Ethane hydrogenolysis on evaporated iridium films

Abstract

The reaction of ethane with hydrogen to form methane is studied over iridium films prepared by evaporation under high vacuum. Kinetic studies in combination with the results of isotope labeling experiments support in a self‐consistent way the following mechanism of hydrogenolysis. Dissociative adsorption of ethane produces CH₂–CH₃(a) and H(a). The final kinetically significant elementary step on the surface is the reaction of an adsorbed hydrogen atom with CH₂–CH₃(a) which is accompanied by the breaking of the carbon–carbon bond.
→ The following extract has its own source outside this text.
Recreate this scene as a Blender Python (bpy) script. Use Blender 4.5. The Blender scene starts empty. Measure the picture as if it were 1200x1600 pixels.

Other processes which are also kinetically significant include slow (sticking coefficient ∼10⁻⁵) ethane adsorption, slow ethane desorption [by reaction of C₂H₅(a) with H(a)], the reversible dehydrogenation of CH₂–CH₃(a) to produce CH–CH₃(a) and competition of hydrogen atoms for the sites on which the hydrocarbon species are adsorbed. A Langmuir‐type approach is used to derive a rate law from this mechanism which fits the experimental data over the following range of reaction conditions: a∼3 order of magnitude variation in the partial pressure of each reactant (∼1–1000μ) and a catalyst temperature in the range 80–205°C.